Fitch Solutions raised its inflation forecast for this year to 6.5 percent from the original target of 5.4 percent, as price pressures are taking longer to peak than it previously expected.

It believes the BSP will keep interest rates on hold throughout the rest of 2023 due to an eventual stabilization of global monetary conditions, as well as the central bank's priorities shifting toward supporting the country's economy as the gross domestic product (GDP) growth is seen slowing down to 5.9 percent this year from 7.6 percent in 2022.

As the peso has stabilized after hitting an all-time low of 59 to $1 in October last year, Fitch Solutions sees less need for the BSP to lean toward aggressive rate hikes as the US Federal Reserve is likely at the end of its tightening cycle.

'Given still persistently high inflation, we now expect the BSP to continue raising interest rates to a peak of 6.50 percent in the first half of 2023. Beyond the first half, we think that the central bank will leave rates on hold as global monetary conditions stabilize and as headwinds to the economy grow,' Fitch Solutions said.

Likewise, Japan's Nomura penciled in additional rate hikes of 50 basis points, which would bring the terminal rate to 6.50 percent from six percent as BSP Governor Felipe Medalla signaled that the hiking cycle is likely not over.

'Taking all these factors into account, we revise our RRP rate forecasts and now expect an additional 50-basis-point hikes, bringing the terminal rate to 6.50 percent. Our new forecast pencils in BSP winding down the pace of its hikes and delivering two 25-bp in each of the next two meetings in March and May,' Nomura said.

In a report, Nomura said it expects a more meaningful decline in inflation momentum in coming months, supporting its forecast for a BSP pause after May.

Nomura sees inflation easing to 5.6 percent this year after climbing to 5.8 percent last year.

'Beyond this, we also push out the timing of rate cuts by BSP from the fourth quarter of 2023 to the first quarter of 2024, given BSP's heightened concerns about the inflation outlook. This implies, in our view, that BSP will look to ensure inflation has become further entrenched within its two to four percent target, and so it will take longer to unwind some of its policy rate hikes,' Nomura said

For 2024, Nomura sees the BSP slashing key policy rates by 100 basis points to 5.50 percent.

Moody's Analytics said the BSP remains one of the most aggressive central banks in the region as it has so far raised key policy rates by 400 basis points since it started its interest rate liftoff in May last year.

'The Philippines is still stuck on the inflation train, and that has forced the central bank to pull harder on the brakes,' Moody's Analytics said in its latest weekly highlights and preview.

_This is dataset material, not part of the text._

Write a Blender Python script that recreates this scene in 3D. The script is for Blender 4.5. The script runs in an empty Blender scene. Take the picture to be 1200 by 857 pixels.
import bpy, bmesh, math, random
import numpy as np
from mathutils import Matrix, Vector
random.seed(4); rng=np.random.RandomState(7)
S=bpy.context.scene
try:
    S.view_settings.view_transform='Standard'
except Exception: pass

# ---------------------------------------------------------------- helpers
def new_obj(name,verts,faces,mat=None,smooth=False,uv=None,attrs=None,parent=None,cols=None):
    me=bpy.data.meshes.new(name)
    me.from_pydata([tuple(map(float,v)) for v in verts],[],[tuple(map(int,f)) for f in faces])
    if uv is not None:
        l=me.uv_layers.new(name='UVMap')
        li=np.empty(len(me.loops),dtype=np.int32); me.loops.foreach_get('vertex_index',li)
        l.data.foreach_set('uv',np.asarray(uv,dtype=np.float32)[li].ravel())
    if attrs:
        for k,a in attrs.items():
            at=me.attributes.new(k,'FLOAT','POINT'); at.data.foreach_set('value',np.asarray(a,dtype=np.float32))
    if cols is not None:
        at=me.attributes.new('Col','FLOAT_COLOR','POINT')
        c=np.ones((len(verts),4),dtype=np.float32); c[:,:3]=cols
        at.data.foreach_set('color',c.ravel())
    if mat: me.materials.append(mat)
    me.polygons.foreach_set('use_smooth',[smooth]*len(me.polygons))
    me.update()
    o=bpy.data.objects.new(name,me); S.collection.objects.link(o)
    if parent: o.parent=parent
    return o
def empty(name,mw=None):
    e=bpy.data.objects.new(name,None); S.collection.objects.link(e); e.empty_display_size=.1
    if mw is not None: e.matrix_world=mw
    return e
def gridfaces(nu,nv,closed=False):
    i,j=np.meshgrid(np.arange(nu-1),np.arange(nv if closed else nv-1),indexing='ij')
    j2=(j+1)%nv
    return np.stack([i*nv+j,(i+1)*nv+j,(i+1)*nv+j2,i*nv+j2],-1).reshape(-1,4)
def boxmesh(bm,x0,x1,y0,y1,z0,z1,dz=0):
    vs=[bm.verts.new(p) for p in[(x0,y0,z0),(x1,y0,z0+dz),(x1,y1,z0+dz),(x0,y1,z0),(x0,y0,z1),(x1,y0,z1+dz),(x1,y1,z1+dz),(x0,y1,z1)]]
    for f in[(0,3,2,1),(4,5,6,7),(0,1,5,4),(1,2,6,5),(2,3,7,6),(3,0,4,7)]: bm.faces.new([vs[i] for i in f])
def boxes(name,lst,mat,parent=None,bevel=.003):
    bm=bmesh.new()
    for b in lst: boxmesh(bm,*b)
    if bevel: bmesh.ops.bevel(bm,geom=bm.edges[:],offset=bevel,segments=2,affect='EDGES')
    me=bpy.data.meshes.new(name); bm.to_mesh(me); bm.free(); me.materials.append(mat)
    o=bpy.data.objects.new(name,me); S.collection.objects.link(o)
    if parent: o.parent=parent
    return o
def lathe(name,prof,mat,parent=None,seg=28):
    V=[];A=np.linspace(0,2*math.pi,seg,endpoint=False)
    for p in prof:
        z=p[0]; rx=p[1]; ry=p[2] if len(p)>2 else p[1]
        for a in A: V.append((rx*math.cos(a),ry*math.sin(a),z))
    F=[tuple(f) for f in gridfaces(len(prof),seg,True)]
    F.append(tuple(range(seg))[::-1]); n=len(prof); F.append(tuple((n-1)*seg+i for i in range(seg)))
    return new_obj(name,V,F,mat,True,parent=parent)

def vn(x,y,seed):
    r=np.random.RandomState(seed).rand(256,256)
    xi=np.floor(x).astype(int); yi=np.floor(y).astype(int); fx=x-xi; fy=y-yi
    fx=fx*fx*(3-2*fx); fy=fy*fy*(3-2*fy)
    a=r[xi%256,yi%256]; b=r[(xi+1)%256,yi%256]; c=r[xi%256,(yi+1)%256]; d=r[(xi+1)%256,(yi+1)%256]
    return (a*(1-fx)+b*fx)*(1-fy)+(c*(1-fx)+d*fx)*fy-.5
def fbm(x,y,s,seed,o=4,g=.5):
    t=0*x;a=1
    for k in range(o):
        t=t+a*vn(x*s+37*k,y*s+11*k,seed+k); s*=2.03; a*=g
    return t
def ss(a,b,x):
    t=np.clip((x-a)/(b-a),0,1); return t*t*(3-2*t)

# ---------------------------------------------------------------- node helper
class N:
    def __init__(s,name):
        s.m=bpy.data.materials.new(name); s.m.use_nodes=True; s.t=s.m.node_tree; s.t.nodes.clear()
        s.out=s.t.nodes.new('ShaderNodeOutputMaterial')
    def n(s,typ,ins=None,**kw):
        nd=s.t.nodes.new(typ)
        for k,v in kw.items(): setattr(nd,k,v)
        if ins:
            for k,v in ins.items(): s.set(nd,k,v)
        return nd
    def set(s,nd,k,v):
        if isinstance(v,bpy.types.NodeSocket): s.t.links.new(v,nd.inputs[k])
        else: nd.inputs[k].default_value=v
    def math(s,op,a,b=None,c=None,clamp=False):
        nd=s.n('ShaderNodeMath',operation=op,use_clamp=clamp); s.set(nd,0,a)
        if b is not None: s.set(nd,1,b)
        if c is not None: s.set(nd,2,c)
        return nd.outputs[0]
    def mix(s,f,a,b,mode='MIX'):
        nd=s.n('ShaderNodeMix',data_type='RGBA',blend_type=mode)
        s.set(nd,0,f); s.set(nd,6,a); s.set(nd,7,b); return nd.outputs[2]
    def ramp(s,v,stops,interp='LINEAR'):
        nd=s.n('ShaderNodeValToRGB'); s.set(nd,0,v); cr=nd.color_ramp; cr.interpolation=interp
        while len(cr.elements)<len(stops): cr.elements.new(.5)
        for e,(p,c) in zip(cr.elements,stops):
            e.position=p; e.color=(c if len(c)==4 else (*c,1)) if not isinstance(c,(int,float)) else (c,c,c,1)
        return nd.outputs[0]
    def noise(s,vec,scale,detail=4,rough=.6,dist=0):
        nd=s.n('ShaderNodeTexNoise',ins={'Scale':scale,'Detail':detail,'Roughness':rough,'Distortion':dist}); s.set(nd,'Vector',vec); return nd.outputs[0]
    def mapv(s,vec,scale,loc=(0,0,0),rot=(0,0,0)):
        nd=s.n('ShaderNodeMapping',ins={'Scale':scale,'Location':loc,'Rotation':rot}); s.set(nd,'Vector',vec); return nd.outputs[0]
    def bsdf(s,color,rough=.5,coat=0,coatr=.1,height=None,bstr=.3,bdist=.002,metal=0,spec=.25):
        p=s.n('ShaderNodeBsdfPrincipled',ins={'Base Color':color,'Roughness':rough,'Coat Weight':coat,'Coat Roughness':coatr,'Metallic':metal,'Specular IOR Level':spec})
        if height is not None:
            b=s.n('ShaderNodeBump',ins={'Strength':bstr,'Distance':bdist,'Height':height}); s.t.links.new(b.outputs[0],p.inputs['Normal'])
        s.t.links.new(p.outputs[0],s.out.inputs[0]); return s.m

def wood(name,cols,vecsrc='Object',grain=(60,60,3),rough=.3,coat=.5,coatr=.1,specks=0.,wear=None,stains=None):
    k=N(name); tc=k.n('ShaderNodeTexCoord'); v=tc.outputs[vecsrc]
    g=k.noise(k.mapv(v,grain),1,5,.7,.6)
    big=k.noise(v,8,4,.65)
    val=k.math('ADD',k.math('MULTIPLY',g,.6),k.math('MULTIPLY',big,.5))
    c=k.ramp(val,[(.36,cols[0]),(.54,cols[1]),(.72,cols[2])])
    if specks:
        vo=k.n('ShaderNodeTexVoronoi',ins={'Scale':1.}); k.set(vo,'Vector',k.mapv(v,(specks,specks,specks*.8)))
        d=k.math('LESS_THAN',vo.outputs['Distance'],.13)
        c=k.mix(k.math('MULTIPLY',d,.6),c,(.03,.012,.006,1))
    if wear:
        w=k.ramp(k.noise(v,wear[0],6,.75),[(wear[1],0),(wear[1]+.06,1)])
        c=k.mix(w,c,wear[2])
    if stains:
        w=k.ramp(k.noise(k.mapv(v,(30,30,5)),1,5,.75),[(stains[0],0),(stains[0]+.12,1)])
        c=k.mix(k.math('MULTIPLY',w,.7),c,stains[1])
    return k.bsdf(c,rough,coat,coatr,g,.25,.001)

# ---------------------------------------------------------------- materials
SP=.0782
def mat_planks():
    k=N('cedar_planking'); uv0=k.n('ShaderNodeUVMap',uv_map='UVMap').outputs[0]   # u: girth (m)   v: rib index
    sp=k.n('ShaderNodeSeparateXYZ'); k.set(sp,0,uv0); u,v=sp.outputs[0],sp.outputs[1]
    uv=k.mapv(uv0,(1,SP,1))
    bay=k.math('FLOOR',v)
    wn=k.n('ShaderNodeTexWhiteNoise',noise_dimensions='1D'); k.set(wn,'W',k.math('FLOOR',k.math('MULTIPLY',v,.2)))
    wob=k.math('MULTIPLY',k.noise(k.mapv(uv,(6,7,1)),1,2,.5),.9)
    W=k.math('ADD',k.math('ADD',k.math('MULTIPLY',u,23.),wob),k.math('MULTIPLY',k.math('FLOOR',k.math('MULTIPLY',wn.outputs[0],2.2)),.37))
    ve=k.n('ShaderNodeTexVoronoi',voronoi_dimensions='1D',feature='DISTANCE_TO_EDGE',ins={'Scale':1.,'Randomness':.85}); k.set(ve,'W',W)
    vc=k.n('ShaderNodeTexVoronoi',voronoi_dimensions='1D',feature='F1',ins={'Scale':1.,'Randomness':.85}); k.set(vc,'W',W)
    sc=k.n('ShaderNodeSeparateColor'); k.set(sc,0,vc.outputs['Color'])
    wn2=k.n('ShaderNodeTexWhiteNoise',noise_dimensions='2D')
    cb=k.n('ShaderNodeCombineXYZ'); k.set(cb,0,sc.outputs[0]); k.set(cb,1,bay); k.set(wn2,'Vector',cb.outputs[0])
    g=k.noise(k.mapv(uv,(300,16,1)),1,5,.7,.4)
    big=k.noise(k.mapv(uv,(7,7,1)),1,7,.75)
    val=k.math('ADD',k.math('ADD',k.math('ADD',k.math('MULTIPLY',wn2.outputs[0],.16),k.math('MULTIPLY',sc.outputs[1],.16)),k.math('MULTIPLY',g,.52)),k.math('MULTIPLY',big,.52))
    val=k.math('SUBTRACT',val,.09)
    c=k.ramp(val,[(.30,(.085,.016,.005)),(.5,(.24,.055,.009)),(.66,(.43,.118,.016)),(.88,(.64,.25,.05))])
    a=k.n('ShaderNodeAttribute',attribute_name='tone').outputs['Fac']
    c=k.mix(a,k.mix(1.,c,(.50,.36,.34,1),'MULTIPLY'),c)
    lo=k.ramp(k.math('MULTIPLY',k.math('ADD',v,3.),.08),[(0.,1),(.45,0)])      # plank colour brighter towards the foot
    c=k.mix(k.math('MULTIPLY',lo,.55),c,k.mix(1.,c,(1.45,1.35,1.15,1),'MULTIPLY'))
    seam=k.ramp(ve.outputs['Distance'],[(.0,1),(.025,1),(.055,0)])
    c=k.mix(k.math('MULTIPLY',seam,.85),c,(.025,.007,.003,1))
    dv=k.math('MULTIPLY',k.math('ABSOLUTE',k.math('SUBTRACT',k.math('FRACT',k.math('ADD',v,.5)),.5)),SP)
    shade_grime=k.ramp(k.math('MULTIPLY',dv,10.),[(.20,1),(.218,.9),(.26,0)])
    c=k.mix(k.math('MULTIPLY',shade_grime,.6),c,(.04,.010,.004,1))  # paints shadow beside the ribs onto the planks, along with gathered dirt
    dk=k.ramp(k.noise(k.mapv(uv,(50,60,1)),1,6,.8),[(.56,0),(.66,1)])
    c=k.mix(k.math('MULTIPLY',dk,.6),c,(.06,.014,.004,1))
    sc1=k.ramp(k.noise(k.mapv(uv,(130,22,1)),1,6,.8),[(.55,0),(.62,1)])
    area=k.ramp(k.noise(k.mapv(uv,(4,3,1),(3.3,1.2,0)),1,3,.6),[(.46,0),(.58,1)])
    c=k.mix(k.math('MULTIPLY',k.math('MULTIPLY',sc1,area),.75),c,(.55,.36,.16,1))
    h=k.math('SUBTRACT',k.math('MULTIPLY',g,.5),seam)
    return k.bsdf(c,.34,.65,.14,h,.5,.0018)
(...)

It pointed out that rising fertilizer prices and supply-side disruptions from bad weather put a rocket under prices, while demand-side pressures have gathered steam and stand to make a bad situation worse.

According to Moody's Analytics, it expects inflation to peak in the first half before tapering off as easing global commodity prices, base effects, and higher interest rates work their way through the market given the lack effects of monetary policy actions.

The research arm of the Moody's Group noted that the BSP stands ready to take all necessary policy action as it is determined to haul inflation back to the two to four percent target range.

'This implies that if the Philippines does not alight from the inflation train soon, more rate hikes could follow. We expect the policy rate to peak in the first half of the year and remain at the terminal rate until inflation visibly trends lower,' it said.